For the second time this month, a major broadcast company has dropped a lifestyle television network.
This week, Paramount Global’s Dabl quietly relaunched as a new general entertainment network with a focus on Black-strong sitcoms.
The channel, which previously offered shows like “Martha Stewart Living” and “60 Minute Makeover,” now includes a slate of off-network re-runs like “Girlfriends,” “Half & Half,” “Sister, Sister” and “Moesha.”
It is the second terrestrial comedy channel that Paramount has launched without much fanfare over the last few years. Three years ago, Paramount debuted a new channel called Fave TV on the digital sub-channels of its CBS owned-and-operated stations.
Paramount has offered no public explanation for the decision to relaunch Dabl with sitcoms, but a person familiar with the company’s broadcast strategy noted that Paramount holds the distribution rights to nearly all the sitcoms that now air on Dabl.
Many of those sitcoms also stream for free on Pluto TV, and Paramount stands to save some money by distributing content it owns outright versus licensing different lifestyle shows for Dabl, the source said.
The full slate of shows airing on Dabl (not including required educational/informational programming, which carries over from the old Dabl) follows below:
- The Game (10 p.m.
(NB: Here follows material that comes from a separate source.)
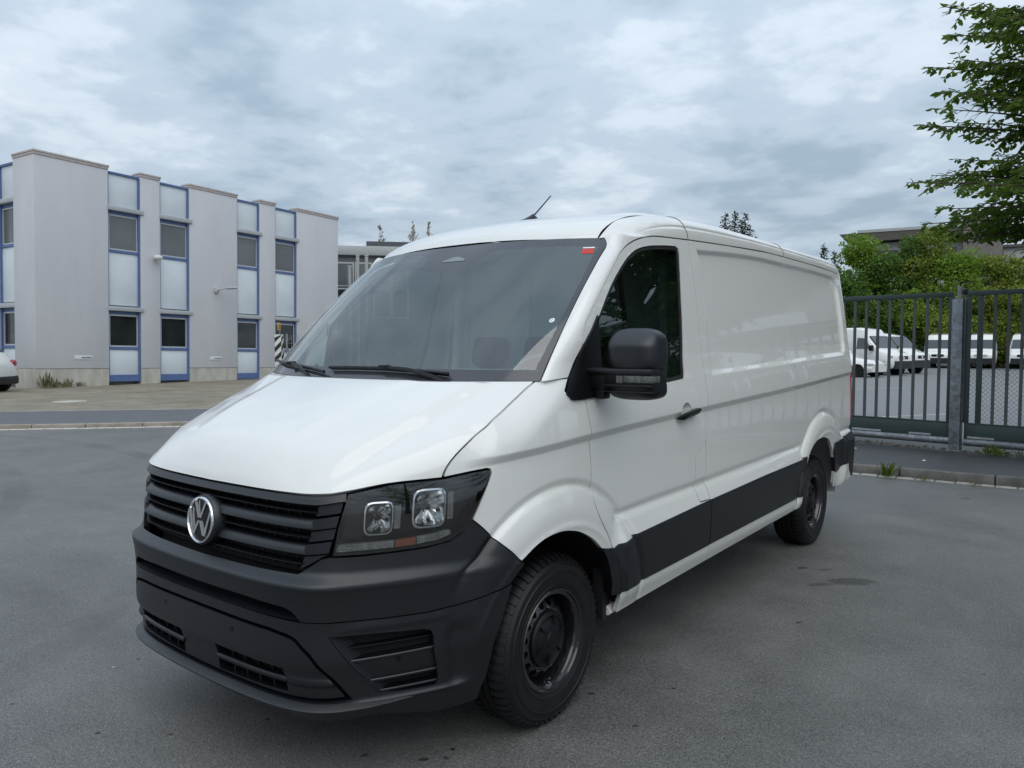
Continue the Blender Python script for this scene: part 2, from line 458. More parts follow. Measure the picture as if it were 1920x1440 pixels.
def feat(u,z):
    u=np.asarray(u,float); z=np.asarray(z,float)
    d=np.zeros(np.broadcast(u,z).shape)
    side=sm(-.62,-.40,u)
    zc=ZC(u)+.032
    t=z-zc
    cr=np.where(t>0,.013*(1-sm(0,.30,t)),.013*(1-sm(-.034,0.004,-t-.0+0*t) ) )
    cr=np.where(t>0,.020*(1-sm(0,.30,t)),.020*np.clip((t+.032)/.032,0,1))
    d=d+cr*side*(1-sm(4.45,4.6,u))
    # wheel arch flares
    for uc,zc_,ri,ro,h in ((.0,.35,.455,.645,.025),(3.68,.36,.505,.69,.028)):
        r=np.hypot(u-uc,z-zc_)
        tt=(ro-r)/(ro-ri)
        fl=h*np.clip(1-(1-np.clip(tt/.62,0,1))**2,0,1)-.013*np.exp(-((tt+.02)/.085)**2)
        fl=fl+.004*np.exp(-((tt-.86)/.07)**2)
        m=sm(.28,.55,z)*(sm(-.60,-.40,u) if uc<1 else 1.)
        d=d+fl*m
    # sill flare below the break line
    zb=ZB(u);zt=ZT(u)
    inb=sm(.36,.46,u)*(1-sm(3.06,3.14,u))+sm(4.1,4.2,u)
    fl=.036*np.clip((zb-z)/(zb-zt),0,1)-.012*np.exp(-((z-zb-.008)/.018)**2)
    d=d+fl*inb*(1-.55*sm(0,.10,.44-z))
    return d
RT=spl([1.4,1.56,2.73,3.06,3.68,4.2,4.41],[2.11,2.126,2.175,2.175,2.177,2.169,2.15])
RB=spl([1.4,1.55,2.99,3.41,4.0,4.3],[1.403,1.409,1.454,1.472,1.489,1.50])
def recess(u,z):
    u=np.asarray(u,float); z=np.asarray(z,float)
    # signed distance-ish inside value
    a=np.minimum(np.minimum(RT(u)-z,z-RB(u)),np.minimum(u-1.53,4.375-u))
    # rounded rear corners
    r=.12
    cu=4.375-r
    for zz,sg in ((RT(u)-r,1),(RB(u)+r,-1)):
        ins=(u>cu)&((z-zz)*sg>0)
        a=np.where(ins,r-np.hypot(u-cu,z-zz),a)
    return -.020*np.clip(a/.026,0,1)
def body(u,z,rec=True):
    u=np.asarray(u,float); z=np.asarray(z,float)
    a=np.abs(u-U0)+U0; sg=np.where(u<U0,-1.,1.)
    x,y=plan(a)
    e=2e-3
    x1,y1=plan(a-e); x2,y2=plan(a+e)
    tx,ty=x2-x1,y2-y1; l=np.hypot(tx,ty)+1e-12
    nx,ny=ty/l,-tx/l
    W=Wf(a)
    zz=z-.02*np.clip(y,0,9)
    X=x*XSf(zz); Y=y+DYf(z)*W
    zh=HZ(Y)
    X=X-PQ(Y)*np.clip((z-(zh-.14))/.14,0,1.5)**2
    d=feat(a,z)
    if rec: d=d+recess(a,z)
    X=X+nx*d; Y=Y+ny*d
    return sg*X,Y
# =================================================================== THE VAN
van = thing('parked_van', 'large white panel van with charcoal bumper and black side strips parked on the asphalt', 'van', (0, 0, 0))
def Bf(off=0., rec=True):
    """body wrap surface pushed out by off along the plan normal"""
    def P(u, z):
        u = np.asarray(u, float); z = np.asarray(z, float)
        X, Y = body(u, z, rec)
        if np.any(np.asarray(off(u, z) if callable(off) else off)):
            a = np.abs(u-U0)+U0; x1, y1 = plan(a-2e-3); x2, y2 = plan(a+2e-3); tx, ty = x2-x1, y2-y1; l = np.hypot(tx, ty)+1e-12
            d = off(u, z) if callable(off) else off
            X = X+np.where(u < U0, -1., 1.)*ty/l*d; Y = Y-tx/l*d
        return np.stack([X, Y, np.broadcast_to(z, X.shape)], -1)
    return P
B0 = Bf(); UM = 2*U0
def mir(pts): return [(UM-u, z) for u, z in pts]
def symm(half):
    """half outline from centre (bottom) round to centre (top) on the left side -> closed symmetric outline"""
    return list(half)+[(UM-u, z) for u, z in reversed(half) if abs(u-U0) > 1e-6]
def sweep_u(mb, us, sec, taper=None):
    """sweep a closed (off, z) section along u on the body surface; sec may be callable(u)"""
    n = None; rows = []
    for u in us:
        s_ = sec(u) if callable(sec) else sec; n = len(s_)
        row = []
        for o_, z_ in s_:
            row.append(Bf(o_)(np.array([u]), np.array([z_]))[0])
        rows.append(row)
    vs = [q for r_ in rows for q in r_]; m = len(rows)
    fs = [(i*n+k, i*n+(k+1) % n, (i+1)*n+(k+1) % n, (i+1)*n+k) for i in range(m-1) for k in range(n)]
    fs += [tuple(range(n)), tuple(range((m-1)*n, m*n))]
    return mb.add(vs, fs)
H = .0125
_uu = np.linspace(-.62, 4.6, 420)
def arcl(uc, zc_, r_): return [(uc+r_*math.cos(a), zc_+r_*math.sin(a)) for a in np.linspace(R(-10), R(190), 90)]
def _ln(fn, offs, lo, hi, skip=lambda u: False): return [[(u, float(fn(u))+o) for u in np.linspace(lo, hi, int((hi-lo)*90)) if not skip(u)] for o in offs]
BODYLINES = _ln(ZC, (.032, .027, .005, 0, .0375, -.0055), -.62, 4.6) \
    + _ln(ZB, (0, -.0055, .006), .42, 3.12) + _ln(ZB, (0, -.0055, .006), 4.15, 4.6) + _ln(ZT, (0, .0055), .42, 3.12) \
    + _ln(RT, (0, .0055, -.0055, -.0205, -.026, -.0315), 1.56, 4.26) + _ln(RB, (0, -.0055, .0055, .0205, .026, .0315), 1.56, 4.26) \
    + [[(x, z) for z in np.linspace(1.44, 2.10, 70)] for x in (1.53, 1.5355, 1.5505, 1.556)] + [[(x, z) for z in np.linspace(1.66, 2.03, 50)] for x in (4.375, 4.3695, 4.3545, 4.349)] \
    + [arcl(0, .35, r_) for r_ in (.645, .638, .652, .527, .534)] + [arcl(3.68, .36, r_) for r_ in (.69, .683, .697, .575, .582)]
# ---- curves measured on the body (u = position along the side, z = height)
HOODL = [(-.651,1.097),(-.641,1.126),(-.618,1.161),(-.570,1.205),(-.494,1.253),(-.340,1.304),(-.213,1.356),(-.103,1.410),(-.062,1.430)]
HOODLs = smooth_poly(HOODL, 4)
SHUTF = [(.186,1.346),(.197,1.249),(.213,1.180),(.219,1.12),(.225,1.033),(.225,.944),(.222,.90),(.245,.845),(.285,.79),(.330,.735),(.375,.66)]
ARCHF = [(.345,.590),(.322,.632),(.281,.683),(.202,.741),(.093,.793),(-.024,.818),(-.124,.814),(-.202,.789),(-.271,.748)]
ARCHFs = smooth_poly(ARCHF, 4)
fender_out = HOODLs+[(.0,1.436),(.092,1.439),(.047,1.388),(.074,1.352)]+smooth_poly(SHUTF, 3)+[(.283,.681)]+smooth_poly(ARCHF[2:], 4) \
    +[(-.33,.794),(-.377,.829),(-.468,.896),(-.519,.931),(-.479,1.006),(-.436,1.076),(-.424,1.100),(-.432,1.112),(-.456,1.116),(-.54,1.109)]
panel('front_fender', fender_out, B0, H, PAINT, van, gap=.003, flange=.02, lines=BODYLINES)
WIN = [(.215,1.585),(.222,1.618),(.246,1.661),(.311,1.731)]
DSEAM = [(1.428,2.169),(1.252,2.159),(1.038,2.145),(.910,2.126),(.785,2.093),(.659,2.035),(.558,1.952),(.414,1.824),(.311,1.731),(.246,1.661),(.222,1.618),(.216,1.581)]
WINDOW = [(.330,1.40),(.345,1.60),(.363,1.696),(.507,1.849),(.639,1.958),(.738,2.022),(.831,2.059),(.956,2.085),(1.121,2.104),(1.255,2.114),(1.285,2.104),(1.292,2.067),(1.239,1.795),(1.205,1.568),(1.176,1.43),(1.165,1.405),(.969,1.392),(.60,1.377)]
WIN_ = WINDOW[:2]+smooth_poly(WINDOW[2:9], 4)+WINDOW[9:]
FLAP = [(1.424,1.045),(1.36,1.012),(1.292,.978),(1.288,.84),(1.289,.745),(1.30,.725),(1.424,.722)]
door_out = list(reversed(smooth_poly(DSEAM, 4)))
door_out = smooth_poly(SHUTF, 3)+[(.388,.63),(.414,.524),(.427,.44),(.445,.343),(.9,.352),(1.428,.364)]+[(1.428,.9),(1.428,1.6)]+smooth_poly(DSEAM, 4)+[(.203,1.46)]
CUP = [(1.155+.052*math.cos(a), 1.232+.040*math.sin(a)) for a in np.linspace(0, 2*math.pi, 20, endpoint=False)]
fd = panel('front_door', door_out, B0, .012, PAINT, van, gap=.003, flange=.022, holes=[WIN_, FLAP, CUP], hole_flange=.016, lines=BODYLINES)
doorL, doorR = fd
for sgn, dr in ((1, doorL), (-1, doorR)):
    def one(name, outl, P, m, h=.02, **k):
        V, Nn, F = panel_data(outl, P, h, **k)
        if sgn < 0: V = V*np.array([-1, 1, 1]); Nn = Nn*np.array([-1, 1, 1]); F = [f[::-1] for f in F]
        return link(name, mesh_n(name, V, Nn, F), m, dr)
    one('fuel_flap', FLAP, B0, PAINT, gap=.002)
    ringo = [tuple(q) for q in inset(resample(WIN_, .03), -.001)]; ringi = [tuple(q) for q in inset(resample(WIN_, .03), .017)]
    one('window_seal', ringo, Bf(-.006), RUBBER, holes=[ringi], gap=0)
    one('window_glass', [tuple(q) for q in inset(resample(WIN_, .03), .012)], Bf(-.012), SIDEGLASS, h=.05, gap=0, flange=.004)
    # window guide bar seen inside the glass
    mb = MB(); P = Bf(-.03)(np.array([.66, .64]), np.array([1.96, 1.40])); q = [Vector(P[0])*1, Vector(P[1])]
    if sgn < 0: q = [Vector((-a.x, a.y, a.z)) for a in q]
    mb.tube(q, .012, 6).obj('window_guide', RUBBER, dr)
    # handle: cup and grip
    cup = [tuple(q) for q in CUP]
    def PC(u, z):
        r = np.hypot((u-1.155)/.052, (z-1.232)/.040); return Bf(lambda a, b: -.030*np.clip(1-r*r, 0, 1)-.002)(u, z)
    one('handle_cup', CUP, PC, PAINT, h=.008, gap=0, flange=0)
    mb = MB(); sec = []
    us = np.linspace(1.055, 1.295, 15)
    def hs(u):
        t = (u-1.055)/.24; e_ = min(1, 4*min(t, 1-t)+.35); zc_ = 1.199+.128*(u-1.055)
        return [(.004, zc_-.017*e_), (.030*e_, zc_-.018*e_), (.040*e_, zc_-.010*e_), (.042*e_, zc_+.008*e_), (.034*e_, zc_+.017*e_), (.012, zc_+.018*e_)]
    sweep_u(mb, us, hs)
    if sgn < 0: mb.v = [(-a, b, c) for a, b, c in mb.v]
    mb.obj('door_handle', PLAST2, dr, smooth=50)
# side load panels -------------------------------------------------------------
RS = [(1.428,2.169),(2.0,2.196),(2.723,2.222),(3.05,2.223)]
SEAM2 = [(3.05,2.223),(3.003,1.966),(2.965,1.711),(2.935,1.50),(2.95,1.44),(2.996,1.416),(3.03,1.21),(2.993,.834),(3.0,.60),(3.0,.385)]
panel('side_panel', [(1.428,.364),(2.2,.376),(3.0,.385)]+list(reversed(SEAM2[:-1]))+list(reversed(RS[:-1])), B0, H, PAINT, van, gap=.0025, flange=.02, lines=BODYLINES)
ARCHR = [(3.165,.52),(3.175,.60),(3.238,.745),(3.33,.815),(3.428,.850),(3.52,.862),(3.615,.857),(3.70,.842),(3.774,.812),(3.87,.720),(3.925,.62),(3.945,.545)]
UE = 4.645
quarter = SEAM2[::-1][:1]+[(3.11,.392),(3.135,.46)]+smooth_poly(ARCHR, 4)+[(3.975,.44),(4.02,.40),(4.3,.40),(UE,.42),(UE,.9),(UE,1.6),(UE,2.195)]+[(4.459,2.20),(4.219,2.212),(3.653,2.221),(3.05,2.223)]+SEAM2[1:-1]
panel('rear_quarter', quarter, B0, H, PAINT, van, gap=.0025, flange=.02, lines=BODYLINES)
# black trim ------------------------------------------------------------------
TR = Bf(.007)
def trim(nm, o, h=.02): panel(nm, o, TR, h, PLAST, van, gap=.0015, flange=.012)
panel('door_trim', [(.3765,.664),(.3920,.62),(.4160,.522),(.4282,.452),(1.0,.457),(1.426,.462),(1.426,.722),(.9,.703),(.47,.688),(.40,.681)], TR, .02, PLAST, van, gap=.0004, flange=.012)
panel('side_trim', [(1.432,.462),(2.2,.470),(3.10,.478),(3.135,.50),(3.155,.60),(3.19,.70),(3.205,.756),(3.10,.752),(2.3,.742),(1.432,.722)], TR, .02, PLAST, van, gap=.0015, flange=.012)
panel('arch_trim', [(.286,.676),(.3762,.668),(.3915,.62),(.4156,.522),(.4278,.445),(.378,.445),(.372,.51),(.345,.588),(.322,.630)], TR, .014, PLAST, van, gap=.0004, flange=.05)
panel('rear_bumper', [(3.93,.60),(3.945,.545),(4.0,.53),(4.15,.58),(4.36,.60),(4.40,.50),(4.48,.44),(UE,.44),(UE,.85),(4.46,.835),(4.1,.80),(3.90,.785),(3.88,.73)], Bf(.010), .02, PLAST, van, gap=.0015, flange=.03)
panel('tail_light', [(4.555,.93),(4.64,.93),(4.64,1.42),(4.545,1.42),(4.54,1.2)], Bf(.012), .02, REDLENS, van, gap=.001, flange=.02)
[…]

ET/PT)
- Girlfriends (8 p.m. ET/PT)
- Half & Half (7 p.m. ET/PT)
- Moesha (4 p.m. ET/PT)
- One on One (2 p.m. & 2 a.m. ET/PT)
- The Parkers (6 p.m. & 6 a.m. ET/PT)
- Sister, Sister (Noon & Midnight ET/PT)
Dabl is available on a digital subchannel of most Paramount-owned channels, including CBS stations in New York City, Los Angeles, Philadelphia, Detroit, Chicago, Dallas, San Francisco, Denver, Sacramento and Pittsburgh. Nationally, Dabl is available to stream on Google-owned pay TV service YouTube TV; before the relaunch, Dabl was available on free streaming platforms like Paramount-owned Pluto TV and Comcast’s Xumo Play.
Editor’s note: An earlier version of this story reported Dabl’s availability on free streaming platforms. Following its relaunch, the free streaming version of Dabl was dropped in favor of broadcast and cable carriage.